Re:Death of Big TV Sci-Fi (Score:5, Insightful)
The problem is that running TV shows on TV means that you're trying to monetize through advertising. Nerds aren't interested in that, partly because advertising is mostly geared toward the low-hanging fruit, i.e., stupid people. These shows can be monetized, but you have to monetize through DVD sales, Netflix, iTunes, etc. In other words, the consumer becomes the customer, and you're selling the TV show directly to them instead of to advertisers.
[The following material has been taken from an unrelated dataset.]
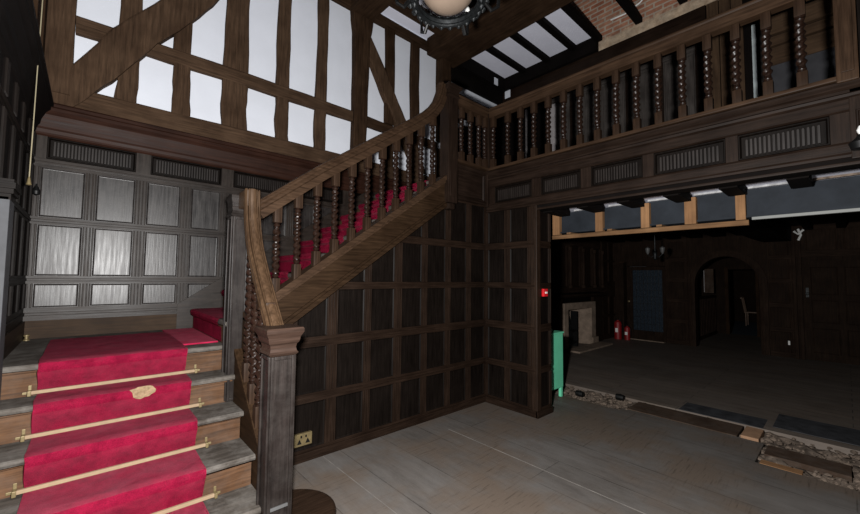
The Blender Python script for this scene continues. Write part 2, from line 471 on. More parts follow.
# panelling on the landing and up the stair side
FB = Frame((0, YB, 0), (1, 0, 0), (0, -1, 0))
wp = structure('trim_1', (0, 0, 0), 'oak panelling with a fluted frieze along the back of the stair landing', 'panelling')
cols = [(-.325, -.055), (.02, .288), (.377, .640), (.735, .99), (1.08, 1.34), (1.43, 1.69), (1.78, 2.04), (2.13, 2.39), (2.48, 2.74), (2.83, 3.09), (3.18, 3.44)]
cut_up = ((.665, 0, 1.12), (.565, 0, -.825))     # below the sloping wall string
panelling(wp, FB, cols, [(1.222, 1.416), (1.480, 1.900), (1.963, 2.372)], [(1.118, 1.222), (1.416, 1.480), (1.900, 1.963), (2.372, 2.446)], W('land', 'z'), 'landrail', 'x', cutp=cut_up, stiles=(XL, 3.6))
fz = [(-.30, .285), (.395, 1.0), (1.115, 1.72), (1.83, 2.43), (2.54, 3.14)]
for u0, u1 in fz:
    mb = MB(); ringpanel(mb, FB, u0, u1, 2.448, 2.630, FRIEZE); fp_ = mb.build('frieze_panel', W('panel', 'z'), wp)  # recess shade, with dirt, put into colour: dark base, lighter flutes
    mb = MB(); flutes(mb, FB, u0 + .035, u1 - .035, 2.478, 2.602, 24); mb.build('fluting', W('flute', 'z'), fp_)
e = [XL] + [x for c in fz for x in c] + [3.6]
for i in range(0, len(e), 2):
    mb = MB(); fbox(mb, FB, e[i], e[i + 1], -.03, 0, 2.446, 2.632); mb.build('frieze_block', W('landrail', 'z'), wp)
mb = MB(); profile_sweep(mb, FB, [(-.03, 2.632), (.0, 2.632), (.012, 2.645), (.012, 2.66), (.02, 2.685), (.03, 2.70), (.036, 2.74), (.06, 2.80), (.085, 2.83), (.085, 2.855), (.10, 2.86), (.10, 2.885), (.085, 2.90), (-.03, 2.90)], XL, 4.0)
mb.build('cornice', W('cornice', 'x'), wp)
mb = MB(); fbox(mb, FB, XL, .70, -.03, .012, .955, 1.118); mb.build('skirting', W('plinth', 'x'), wp)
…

Yes, there are some nerds who will refuse to pay, instead downloading shared copies of them. But many nerds actually have money because they're intelligent and successful, and they understand that a TV show that is sold directly to them requires that they pay into it in order for it to remain viable. Is it enough to reach critical mass without first running the shows on regular TV? Who knows, as those sorts of sales/profit figures aren't easy to come by unless you're an industry insider.
But if there is enough interest in direct-to-DVD/download/rental sci-fi that has the high production values of current TV sci-fi, it could work - the question becomes, how do you market those shows directly to the viewer if you don't have TV as a platform for doing so?
Re:People are still the expensive part (Score:5, Insightful)
I remember attempting to record an album in the 90's and even for the crappiest studio in town it was $10k-$20k to get it recorded. That didn't include the $2k-$3k for the initial printing of the CD. Today you could build a BETTER studio in your home for the same price. With modern recording software and a few classes at a community college and you'd easily be able to do most of it yourself. Then ship your CD to be mastered by some other guy in his basement. Then you upload the whole thing to your website and collect your money via paypal... That's why there's such an explosion in indi music right now. How far away is the film industry from the same sort of revolution? Not far I'd bet.
Re:Ayup... (Score:5, Insightful)
quite accurate, and agreed, most certainly.
however, for all the education and lock-in these people try to keep going forever, the more people just innovate around them time and time again.
The problem is (Score:5, Insightful)
The problem is that they won't die without fighting, doing as much damage as they can in the process. We still have years of DRM and its mutations to witness in the next years.
Re:People are still the expensive part (Score:4, Insightful)
The shit that gets spewed out of big production hollywood these days is far from the likes of Beethoven.
Re:People are still the expensive part (Score:2, Insightful)
I think what is happening is like this:
(a) Movies on-par with Inception: few people have problems to justify watching these.
(b) Movies on-par with Piranha 3D: most would rather watch youtube videos for 88 minutes.
While movies in category (a) will only compete (for viewer's attention) with other high-budget movies also in category (a), movies in category (b) can easily be replaced by indie filmmakers (e.g. "low" budget); especially when indie filmmakers put actual effort into plot, camerawork, and cinematics (i.e. make good movies).
Re:People are still the expensive part (Score:4, Insightful)
You got it. The glass may be half empty or the glass may be half full, but if you don't have a glass . . . you can't drink.
He misses the point. (Score:4, Insightful)
Re:Death of Big TV Sci-Fi (Score:5, Insightful)
Putting it on a website for free won't remove it from the torrent sites.
Which is why they need to put it on the torrent sites themselves. With commercials. And a farm of paid, well connected, colo-ed seeders. And intelligent filenames.
Good rips drive out bad rips. If their rip happens to be the best, with the single sole exception of having some commercials...
Which would you download:
teh_daley.sho-January-24-2011_handeld_camcordercap_by_the.leet_team_sadlkbgf_320x240.mkv with a whopping 2 seeders
or:
2011-01-24_The_Daily_Show_HiDef_video_5.1_sound_official_release.avi with 200 lightning fast seeders, which happens to have commercials included?